人口が70万人弱いて全員に送るとかなりの数になってしまいますので、明らかにもひきこもりではない人は対象外にしました。まず、お仕事に出て給料をもらっている方は違うでしょうから、給与収入を得て課税されている方は対象外としました。また、区の行政のサービスを受けている方は、ひきこもりについての情報を事前に持っているので対象から外しました。こうすると対象者は24万人弱と、18万503世帯になりました。
40代や女性が多い理由
――40代や女性が多いことは想定していた?
「40代」については想定はしていました。どの自治体が行っても、サンプリングで出すと40代が一番多いと思います。40代は第2次ベビーブームなので絶対人数が多いのです。そして、就職氷河期に該当している世代なので、一番多い想定はしていました。
性別は、一般的には男性の方が多いと言われていて、2019年度の調査でも男性が圧倒的に多かったのですが、今回は若干女性の方が多くそこは意外でした。
――なぜ女性が多い?
今回の調査は専業主婦の方も対象になっています。「一定の期間、社会にかかわることなく家にずっといる人はいますか?」という聞き方をしているので、もしかしたらコロナ禍の影響もあって、そのような人がチェックした可能性もあります。
私たちは、ひきこもりを基本的には「仕事や学校等に行かず、家族以外の人との交流をほとんどしない方」としていますが、これを定義だと捉えていない人がいるかもしれません。

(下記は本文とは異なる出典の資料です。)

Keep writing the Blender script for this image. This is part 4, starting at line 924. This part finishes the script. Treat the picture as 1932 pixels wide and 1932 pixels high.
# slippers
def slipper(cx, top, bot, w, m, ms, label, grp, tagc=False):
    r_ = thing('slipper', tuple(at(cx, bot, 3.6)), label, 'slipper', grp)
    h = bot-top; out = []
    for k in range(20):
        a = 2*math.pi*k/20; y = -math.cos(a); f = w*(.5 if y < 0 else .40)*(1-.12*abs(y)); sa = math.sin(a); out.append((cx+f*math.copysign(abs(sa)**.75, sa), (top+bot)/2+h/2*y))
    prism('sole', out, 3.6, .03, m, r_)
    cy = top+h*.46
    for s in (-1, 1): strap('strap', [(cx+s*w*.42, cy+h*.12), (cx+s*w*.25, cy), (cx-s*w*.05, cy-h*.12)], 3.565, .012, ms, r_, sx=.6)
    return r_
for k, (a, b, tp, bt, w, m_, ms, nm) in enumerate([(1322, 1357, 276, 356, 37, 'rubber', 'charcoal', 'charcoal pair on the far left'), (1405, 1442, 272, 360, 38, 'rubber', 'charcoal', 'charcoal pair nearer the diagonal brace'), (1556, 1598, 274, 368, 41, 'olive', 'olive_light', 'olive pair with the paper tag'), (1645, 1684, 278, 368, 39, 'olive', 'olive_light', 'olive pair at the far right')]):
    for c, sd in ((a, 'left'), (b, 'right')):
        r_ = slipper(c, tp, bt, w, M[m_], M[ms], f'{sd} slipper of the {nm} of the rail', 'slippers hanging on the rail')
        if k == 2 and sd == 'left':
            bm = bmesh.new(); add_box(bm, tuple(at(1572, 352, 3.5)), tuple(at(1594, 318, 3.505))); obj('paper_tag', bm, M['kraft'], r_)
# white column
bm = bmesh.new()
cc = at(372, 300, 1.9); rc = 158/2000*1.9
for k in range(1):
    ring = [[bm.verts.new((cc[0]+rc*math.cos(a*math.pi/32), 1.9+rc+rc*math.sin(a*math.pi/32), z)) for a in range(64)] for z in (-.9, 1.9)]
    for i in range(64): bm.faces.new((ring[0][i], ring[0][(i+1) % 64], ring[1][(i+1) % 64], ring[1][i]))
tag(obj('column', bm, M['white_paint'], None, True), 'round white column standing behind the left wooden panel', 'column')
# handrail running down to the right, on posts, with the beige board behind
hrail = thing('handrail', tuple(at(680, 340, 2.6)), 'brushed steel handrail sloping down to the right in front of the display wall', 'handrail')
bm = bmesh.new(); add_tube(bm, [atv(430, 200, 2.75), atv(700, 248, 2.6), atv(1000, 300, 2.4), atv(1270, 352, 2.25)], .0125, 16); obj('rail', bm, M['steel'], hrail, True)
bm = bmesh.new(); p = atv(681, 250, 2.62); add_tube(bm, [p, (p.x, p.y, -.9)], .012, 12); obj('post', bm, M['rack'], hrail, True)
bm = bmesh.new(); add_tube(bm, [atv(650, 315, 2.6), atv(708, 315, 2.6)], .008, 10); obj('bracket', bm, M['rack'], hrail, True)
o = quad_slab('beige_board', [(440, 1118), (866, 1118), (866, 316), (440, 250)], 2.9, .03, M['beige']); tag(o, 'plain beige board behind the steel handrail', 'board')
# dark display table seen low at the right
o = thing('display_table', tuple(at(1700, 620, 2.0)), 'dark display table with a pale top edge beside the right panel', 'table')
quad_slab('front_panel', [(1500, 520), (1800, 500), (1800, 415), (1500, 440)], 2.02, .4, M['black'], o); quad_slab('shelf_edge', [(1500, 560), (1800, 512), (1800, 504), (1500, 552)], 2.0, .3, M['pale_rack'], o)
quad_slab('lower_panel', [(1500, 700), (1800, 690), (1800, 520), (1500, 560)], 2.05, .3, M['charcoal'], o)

今回はひきこもりの調査ですが、みなさんが正直に該当する部分をチェックした結果になっているのだと思います。
「何も必要ない」が3割以上…そのまま信じていいのかが課題
――ひきこもりの人が求めているもので「何も必要ない」が3割以上なのはなぜ?
これをそのまま素直に信じていいのかが私たちの課題です。ひきこもり当事者の方は結構、奥ゆかしい方が多いです。自分が外に出ることで迷惑をかけるかもしれない、という思いで、ひきこもらざるを得なくなったという方が多いのです。
家の中で、自分の存在は社会にはいらないのではないかと思いつつも、しかし死んでしまうまではいかないという状態です。お話を聞いていると、そのような方は本当は社会の役に立ちたいという気持ちがある方ばかりです。
ですので、何も要らないと書いているのは、諦めの境地もあると思いますが、本心ではないというパターンも中にはあるだろうと思っています。もちろん本心の方もいるでしょうが、私達の中では、社会の役に立ちたいと思っているひきこもりの方が多いので、そのまま鵜呑みにはできないと思います。
――この調査を受けて、これからどのような対策を講じていく?
もうすでに個別支援に進んでいる方もいます。まず最初にお一人世帯の方は必ずひきこもりの当事者が回答していますので、訪問して「どうしてそう答えたのか?」「今の状態はどうなのか?」を詳しく聞いて、本当に支援が必要かどうかの希望を伺っています。
また、同居している方々も多いのですが、中には家族に黙って回答してくださっている方もいます。その場合、ダイレクトに訪問してしまうと、家族関係を壊す可能性があるので、回答した方に対して第2次調査という質問票を送っています。
今回の調査では実態がつかみづらかったひきこもりに関する様々なことがわかった。しかし未回答率が42.83%だったことから、区はこの中に、支援が必要なのに手を挙げられない人たちが含まれている可能性があるとしている。
ひきこもっている人を1人ぼっちにせず、社会とつなぐための地道な対策を続けてほしい。